::: GIVEN MATERIAL

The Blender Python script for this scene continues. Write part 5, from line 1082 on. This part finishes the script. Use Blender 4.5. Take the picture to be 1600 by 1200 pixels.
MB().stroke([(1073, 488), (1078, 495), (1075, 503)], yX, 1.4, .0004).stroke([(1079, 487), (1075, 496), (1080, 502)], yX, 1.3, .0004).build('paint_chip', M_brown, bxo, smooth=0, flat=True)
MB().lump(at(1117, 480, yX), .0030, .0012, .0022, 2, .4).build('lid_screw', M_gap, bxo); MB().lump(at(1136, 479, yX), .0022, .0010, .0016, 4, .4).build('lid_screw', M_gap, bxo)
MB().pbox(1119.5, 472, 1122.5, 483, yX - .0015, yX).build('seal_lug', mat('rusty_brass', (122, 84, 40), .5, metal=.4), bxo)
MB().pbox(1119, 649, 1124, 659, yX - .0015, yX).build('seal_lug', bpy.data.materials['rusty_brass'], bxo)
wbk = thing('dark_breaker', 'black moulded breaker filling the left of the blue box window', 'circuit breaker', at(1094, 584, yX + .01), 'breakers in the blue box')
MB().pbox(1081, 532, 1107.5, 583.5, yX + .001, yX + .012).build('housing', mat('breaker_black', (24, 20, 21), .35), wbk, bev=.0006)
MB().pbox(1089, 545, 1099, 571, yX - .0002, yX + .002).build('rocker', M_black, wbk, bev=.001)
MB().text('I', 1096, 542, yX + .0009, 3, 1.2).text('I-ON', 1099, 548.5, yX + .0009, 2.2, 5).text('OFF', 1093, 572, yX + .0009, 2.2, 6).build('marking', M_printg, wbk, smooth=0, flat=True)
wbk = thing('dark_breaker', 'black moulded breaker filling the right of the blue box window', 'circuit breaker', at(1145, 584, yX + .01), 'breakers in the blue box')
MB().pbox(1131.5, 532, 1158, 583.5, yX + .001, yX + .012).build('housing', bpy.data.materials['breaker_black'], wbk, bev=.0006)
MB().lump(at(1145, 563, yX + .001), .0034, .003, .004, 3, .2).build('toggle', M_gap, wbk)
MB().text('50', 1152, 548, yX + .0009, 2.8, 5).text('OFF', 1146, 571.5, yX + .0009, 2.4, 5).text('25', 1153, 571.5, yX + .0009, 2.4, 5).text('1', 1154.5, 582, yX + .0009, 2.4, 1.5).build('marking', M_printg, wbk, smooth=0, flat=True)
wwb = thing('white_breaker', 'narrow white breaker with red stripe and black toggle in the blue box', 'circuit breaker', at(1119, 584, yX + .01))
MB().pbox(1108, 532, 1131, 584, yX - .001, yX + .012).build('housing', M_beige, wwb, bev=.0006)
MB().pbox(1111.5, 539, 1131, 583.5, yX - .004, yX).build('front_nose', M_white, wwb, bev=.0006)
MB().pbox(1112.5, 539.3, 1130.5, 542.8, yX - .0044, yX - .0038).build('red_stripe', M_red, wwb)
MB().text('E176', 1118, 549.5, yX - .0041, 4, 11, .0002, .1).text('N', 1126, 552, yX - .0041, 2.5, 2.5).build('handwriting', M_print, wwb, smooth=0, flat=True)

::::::

Copy out the material word for word and line for line.

RESPONSE BELOW
The Blender Python script for this scene continues. Write part 5, from line 1082 on. This part finishes the script. Use Blender 4.5. Take the picture to be 1600 by 1200 pixels.
MB().stroke([(1073, 488), (1078, 495), (1075, 503)], yX, 1.4, .0004).stroke([(1079, 487), (1075, 496), (1080, 502)], yX, 1.3, .0004).build('paint_chip', M_brown, bxo, smooth=0, flat=True)
MB().lump(at(1117, 480, yX), .0030, .0012, .0022, 2, .4).build('lid_screw', M_gap, bxo); MB().lump(at(1136, 479, yX), .0022, .0010, .0016, 4, .4).build('lid_screw', M_gap, bxo)
MB().pbox(1119.5, 472, 1122.5, 483, yX - .0015, yX).build('seal_lug', mat('rusty_brass', (122, 84, 40), .5, metal=.4), bxo)
MB().pbox(1119, 649, 1124, 659, yX - .0015, yX).build('seal_lug', bpy.data.materials['rusty_brass'], bxo)
wbk = thing('dark_breaker', 'black moulded breaker filling the left of the blue box window', 'circuit breaker', at(1094, 584, yX + .01), 'breakers in the blue box')
MB().pbox(1081, 532, 1107.5, 583.5, yX + .001, yX + .012).build('housing', mat('breaker_black', (24, 20, 21), .35), wbk, bev=.0006)
MB().pbox(1089, 545, 1099, 571, yX - .0002, yX + .002).build('rocker', M_black, wbk, bev=.001)
MB().text('I', 1096, 542, yX + .0009, 3, 1.2).text('I-ON', 1099, 548.5, yX + .0009, 2.2, 5).text('OFF', 1093, 572, yX + .0009, 2.2, 6).build('marking', M_printg, wbk, smooth=0, flat=True)
wbk = thing('dark_breaker', 'black moulded breaker filling the right of the blue box window', 'circuit breaker', at(1145, 584, yX + .01), 'breakers in the blue box')
MB().pbox(1131.5, 532, 1158, 583.5, yX + .001, yX + .012).build('housing', bpy.data.materials['breaker_black'], wbk, bev=.0006)
MB().lump(at(1145, 563, yX + .001), .0034, .003, .004, 3, .2).build('toggle', M_gap, wbk)
MB().text('50', 1152, 548, yX + .0009, 2.8, 5).text('OFF', 1146, 571.5, yX + .0009, 2.4, 5).text('25', 1153, 571.5, yX + .0009, 2.4, 5).text('1', 1154.5, 582, yX + .0009, 2.4, 1.5).build('marking', M_printg, wbk, smooth=0, flat=True)
wwb = thing('white_breaker', 'narrow white breaker with red stripe and black toggle in the blue box', 'circuit breaker', at(1119, 584, yX + .01))
MB().pbox(1108, 532, 1131, 584, yX - .001, yX + .012).build('housing', M_beige, wwb, bev=.0006)
MB().pbox(1111.5, 539, 1131, 583.5, yX - .004, yX).build('front_nose', M_white, wwb, bev=.0006)
MB().pbox(1112.5, 539.3, 1130.5, 542.8, yX - .0044, yX - .0038).build('red_stripe', M_red, wwb)
MB().text('E176', 1118, 549.5, yX - .0041, 4, 11, .0002, .1).text('N', 1126, 552, yX - .0041, 2.5, 2.5).build('handwriting', M_print, wwb, smooth=0, flat=True)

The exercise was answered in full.